* BEGIN Data block *

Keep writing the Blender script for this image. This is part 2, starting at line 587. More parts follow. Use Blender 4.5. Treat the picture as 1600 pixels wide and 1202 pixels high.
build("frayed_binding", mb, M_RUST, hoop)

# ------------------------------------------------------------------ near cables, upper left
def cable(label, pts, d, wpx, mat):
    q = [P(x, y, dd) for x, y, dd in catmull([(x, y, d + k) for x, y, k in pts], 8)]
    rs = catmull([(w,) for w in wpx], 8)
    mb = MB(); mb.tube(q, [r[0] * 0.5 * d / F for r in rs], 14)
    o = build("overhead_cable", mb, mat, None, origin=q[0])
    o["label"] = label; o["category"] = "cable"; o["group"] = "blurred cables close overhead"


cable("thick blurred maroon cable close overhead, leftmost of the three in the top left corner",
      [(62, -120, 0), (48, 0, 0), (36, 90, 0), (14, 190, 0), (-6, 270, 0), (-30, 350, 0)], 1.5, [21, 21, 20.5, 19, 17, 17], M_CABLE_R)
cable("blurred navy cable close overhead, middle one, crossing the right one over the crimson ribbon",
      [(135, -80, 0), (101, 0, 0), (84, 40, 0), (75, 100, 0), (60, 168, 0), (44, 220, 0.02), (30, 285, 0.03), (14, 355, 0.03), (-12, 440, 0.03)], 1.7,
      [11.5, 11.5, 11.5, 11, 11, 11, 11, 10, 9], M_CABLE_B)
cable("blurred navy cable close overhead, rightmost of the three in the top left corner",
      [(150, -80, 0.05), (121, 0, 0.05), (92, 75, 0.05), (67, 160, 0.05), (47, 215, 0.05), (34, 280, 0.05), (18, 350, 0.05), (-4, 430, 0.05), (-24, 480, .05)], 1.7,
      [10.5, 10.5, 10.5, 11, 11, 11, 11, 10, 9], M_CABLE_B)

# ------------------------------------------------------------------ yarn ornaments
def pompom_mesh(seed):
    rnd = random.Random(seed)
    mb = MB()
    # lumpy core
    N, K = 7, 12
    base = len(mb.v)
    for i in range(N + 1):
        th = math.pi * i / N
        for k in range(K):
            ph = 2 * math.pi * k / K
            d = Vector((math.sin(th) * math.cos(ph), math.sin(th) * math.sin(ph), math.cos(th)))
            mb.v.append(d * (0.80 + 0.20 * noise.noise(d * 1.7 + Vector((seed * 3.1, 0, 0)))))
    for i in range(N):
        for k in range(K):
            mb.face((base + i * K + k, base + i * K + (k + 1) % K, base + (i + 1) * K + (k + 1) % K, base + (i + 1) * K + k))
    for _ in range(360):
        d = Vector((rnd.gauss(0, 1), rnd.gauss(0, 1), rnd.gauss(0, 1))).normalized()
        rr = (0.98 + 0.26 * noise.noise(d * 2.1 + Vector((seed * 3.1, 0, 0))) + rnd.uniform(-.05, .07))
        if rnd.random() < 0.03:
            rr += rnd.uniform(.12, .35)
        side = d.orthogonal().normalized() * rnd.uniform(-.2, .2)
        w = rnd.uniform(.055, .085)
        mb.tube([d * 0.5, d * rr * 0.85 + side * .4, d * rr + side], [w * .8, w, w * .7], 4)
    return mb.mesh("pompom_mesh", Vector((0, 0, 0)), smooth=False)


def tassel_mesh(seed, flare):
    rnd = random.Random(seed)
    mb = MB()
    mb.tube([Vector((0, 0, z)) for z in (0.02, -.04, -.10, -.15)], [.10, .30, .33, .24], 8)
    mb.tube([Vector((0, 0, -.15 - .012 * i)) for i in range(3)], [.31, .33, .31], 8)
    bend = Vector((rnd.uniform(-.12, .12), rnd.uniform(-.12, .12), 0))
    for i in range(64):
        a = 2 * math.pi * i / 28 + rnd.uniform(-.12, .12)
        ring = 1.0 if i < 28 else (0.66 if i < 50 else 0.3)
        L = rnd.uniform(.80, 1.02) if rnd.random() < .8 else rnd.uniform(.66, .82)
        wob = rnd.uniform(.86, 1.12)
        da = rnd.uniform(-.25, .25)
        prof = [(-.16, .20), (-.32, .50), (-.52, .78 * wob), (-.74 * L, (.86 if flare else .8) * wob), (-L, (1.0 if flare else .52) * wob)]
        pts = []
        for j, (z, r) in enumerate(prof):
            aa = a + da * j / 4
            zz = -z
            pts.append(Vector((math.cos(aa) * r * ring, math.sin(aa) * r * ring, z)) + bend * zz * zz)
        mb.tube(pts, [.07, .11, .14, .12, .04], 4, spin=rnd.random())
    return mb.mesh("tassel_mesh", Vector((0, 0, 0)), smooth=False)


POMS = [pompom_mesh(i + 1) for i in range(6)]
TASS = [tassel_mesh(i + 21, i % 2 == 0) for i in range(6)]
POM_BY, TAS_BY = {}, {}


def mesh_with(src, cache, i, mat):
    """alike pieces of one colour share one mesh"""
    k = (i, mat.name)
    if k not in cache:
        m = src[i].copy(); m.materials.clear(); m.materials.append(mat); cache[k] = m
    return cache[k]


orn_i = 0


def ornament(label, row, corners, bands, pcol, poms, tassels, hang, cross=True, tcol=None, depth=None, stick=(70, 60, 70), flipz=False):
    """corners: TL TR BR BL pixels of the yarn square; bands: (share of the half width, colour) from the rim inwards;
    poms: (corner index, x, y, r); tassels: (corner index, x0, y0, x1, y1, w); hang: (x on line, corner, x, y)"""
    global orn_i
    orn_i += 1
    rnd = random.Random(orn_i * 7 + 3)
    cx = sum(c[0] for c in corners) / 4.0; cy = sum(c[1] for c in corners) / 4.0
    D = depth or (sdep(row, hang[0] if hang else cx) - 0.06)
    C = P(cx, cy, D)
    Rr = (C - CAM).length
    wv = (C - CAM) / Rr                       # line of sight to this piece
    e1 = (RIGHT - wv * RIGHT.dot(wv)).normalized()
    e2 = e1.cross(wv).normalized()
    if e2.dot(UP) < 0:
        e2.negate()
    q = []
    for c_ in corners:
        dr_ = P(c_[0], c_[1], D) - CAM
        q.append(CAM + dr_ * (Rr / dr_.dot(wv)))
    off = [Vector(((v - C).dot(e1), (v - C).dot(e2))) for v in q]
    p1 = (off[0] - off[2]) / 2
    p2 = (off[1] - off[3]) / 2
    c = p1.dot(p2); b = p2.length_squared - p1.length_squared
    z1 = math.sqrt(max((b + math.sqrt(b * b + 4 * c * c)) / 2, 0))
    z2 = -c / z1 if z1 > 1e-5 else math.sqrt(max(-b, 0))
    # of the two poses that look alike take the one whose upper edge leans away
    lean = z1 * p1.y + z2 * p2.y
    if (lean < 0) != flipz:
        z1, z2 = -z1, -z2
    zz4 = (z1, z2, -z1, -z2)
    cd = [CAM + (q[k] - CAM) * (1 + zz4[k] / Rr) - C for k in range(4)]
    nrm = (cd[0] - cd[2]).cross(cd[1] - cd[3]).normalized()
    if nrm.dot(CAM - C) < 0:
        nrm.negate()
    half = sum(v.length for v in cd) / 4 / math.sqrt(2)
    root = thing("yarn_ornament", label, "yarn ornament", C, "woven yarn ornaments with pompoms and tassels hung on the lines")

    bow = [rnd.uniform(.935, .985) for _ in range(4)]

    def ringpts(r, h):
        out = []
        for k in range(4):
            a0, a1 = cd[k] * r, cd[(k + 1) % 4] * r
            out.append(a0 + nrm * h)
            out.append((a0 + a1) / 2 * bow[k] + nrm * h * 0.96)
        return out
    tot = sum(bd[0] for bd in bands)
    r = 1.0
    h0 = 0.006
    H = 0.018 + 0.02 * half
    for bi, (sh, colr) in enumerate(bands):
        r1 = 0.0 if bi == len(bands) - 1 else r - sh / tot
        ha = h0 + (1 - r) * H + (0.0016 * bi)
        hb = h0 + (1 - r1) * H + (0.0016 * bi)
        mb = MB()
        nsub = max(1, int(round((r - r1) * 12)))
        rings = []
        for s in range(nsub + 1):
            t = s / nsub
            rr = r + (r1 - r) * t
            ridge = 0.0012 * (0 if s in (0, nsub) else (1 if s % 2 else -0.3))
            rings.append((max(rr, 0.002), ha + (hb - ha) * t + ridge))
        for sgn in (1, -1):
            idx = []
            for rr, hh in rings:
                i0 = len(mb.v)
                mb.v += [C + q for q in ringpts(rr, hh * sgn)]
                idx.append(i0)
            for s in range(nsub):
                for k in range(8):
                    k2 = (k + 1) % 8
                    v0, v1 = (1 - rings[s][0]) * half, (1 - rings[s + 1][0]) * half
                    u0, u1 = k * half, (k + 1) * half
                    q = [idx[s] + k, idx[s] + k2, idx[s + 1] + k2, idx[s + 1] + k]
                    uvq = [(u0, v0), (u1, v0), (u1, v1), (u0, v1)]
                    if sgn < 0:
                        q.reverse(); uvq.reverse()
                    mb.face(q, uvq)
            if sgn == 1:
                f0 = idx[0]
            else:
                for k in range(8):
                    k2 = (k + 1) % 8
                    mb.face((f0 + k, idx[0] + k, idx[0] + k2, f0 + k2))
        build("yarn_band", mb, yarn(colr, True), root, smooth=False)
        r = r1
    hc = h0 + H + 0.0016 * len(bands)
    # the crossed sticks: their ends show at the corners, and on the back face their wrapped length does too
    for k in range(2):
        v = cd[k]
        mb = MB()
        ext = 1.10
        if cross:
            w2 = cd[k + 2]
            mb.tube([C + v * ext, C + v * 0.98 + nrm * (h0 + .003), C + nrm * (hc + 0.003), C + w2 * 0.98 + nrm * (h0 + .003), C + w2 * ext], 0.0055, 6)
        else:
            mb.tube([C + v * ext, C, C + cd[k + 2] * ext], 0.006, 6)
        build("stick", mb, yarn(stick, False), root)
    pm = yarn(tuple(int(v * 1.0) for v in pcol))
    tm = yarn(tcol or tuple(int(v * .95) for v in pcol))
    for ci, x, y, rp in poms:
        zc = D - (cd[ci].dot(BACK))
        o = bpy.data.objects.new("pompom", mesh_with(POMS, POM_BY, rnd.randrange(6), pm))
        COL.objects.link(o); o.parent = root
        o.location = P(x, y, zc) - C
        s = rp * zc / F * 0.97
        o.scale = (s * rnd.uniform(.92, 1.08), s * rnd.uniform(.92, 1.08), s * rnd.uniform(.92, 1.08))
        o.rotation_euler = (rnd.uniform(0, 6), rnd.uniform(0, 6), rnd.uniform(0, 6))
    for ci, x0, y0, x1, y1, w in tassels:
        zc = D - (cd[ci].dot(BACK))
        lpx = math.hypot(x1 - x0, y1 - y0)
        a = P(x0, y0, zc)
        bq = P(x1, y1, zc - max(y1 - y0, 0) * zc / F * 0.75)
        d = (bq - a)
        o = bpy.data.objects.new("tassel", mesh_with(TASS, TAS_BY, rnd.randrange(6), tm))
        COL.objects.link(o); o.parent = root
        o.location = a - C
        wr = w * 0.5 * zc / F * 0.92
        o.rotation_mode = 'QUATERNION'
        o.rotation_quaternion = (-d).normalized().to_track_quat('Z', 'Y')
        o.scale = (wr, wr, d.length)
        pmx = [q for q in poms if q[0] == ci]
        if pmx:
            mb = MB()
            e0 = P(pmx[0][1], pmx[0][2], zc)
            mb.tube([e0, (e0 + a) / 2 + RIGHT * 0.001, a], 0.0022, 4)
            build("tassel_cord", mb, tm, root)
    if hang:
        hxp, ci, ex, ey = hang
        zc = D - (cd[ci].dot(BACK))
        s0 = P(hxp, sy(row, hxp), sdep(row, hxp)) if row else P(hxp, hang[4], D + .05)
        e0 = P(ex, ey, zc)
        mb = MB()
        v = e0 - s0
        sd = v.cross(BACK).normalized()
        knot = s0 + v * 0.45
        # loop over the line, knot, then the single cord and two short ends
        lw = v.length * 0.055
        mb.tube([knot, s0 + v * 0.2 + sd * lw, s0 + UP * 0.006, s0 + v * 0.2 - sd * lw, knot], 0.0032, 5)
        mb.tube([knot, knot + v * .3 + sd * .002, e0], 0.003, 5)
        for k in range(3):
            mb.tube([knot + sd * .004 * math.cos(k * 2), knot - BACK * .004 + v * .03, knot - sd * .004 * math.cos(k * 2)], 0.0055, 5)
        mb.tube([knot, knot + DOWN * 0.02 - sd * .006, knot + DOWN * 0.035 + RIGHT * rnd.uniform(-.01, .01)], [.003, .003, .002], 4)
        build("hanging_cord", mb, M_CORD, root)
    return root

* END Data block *

Stated problem: Look through the material above. Copy each line where the word "this" appears.

Task result:
Keep writing the Blender script for this image. This is part 2, starting at line 587. More parts follow. Use Blender 4.5. Treat the picture as 1600 pixels wide and 1202 pixels high.
    wv = (C - CAM) / Rr                       # line of sight to this piece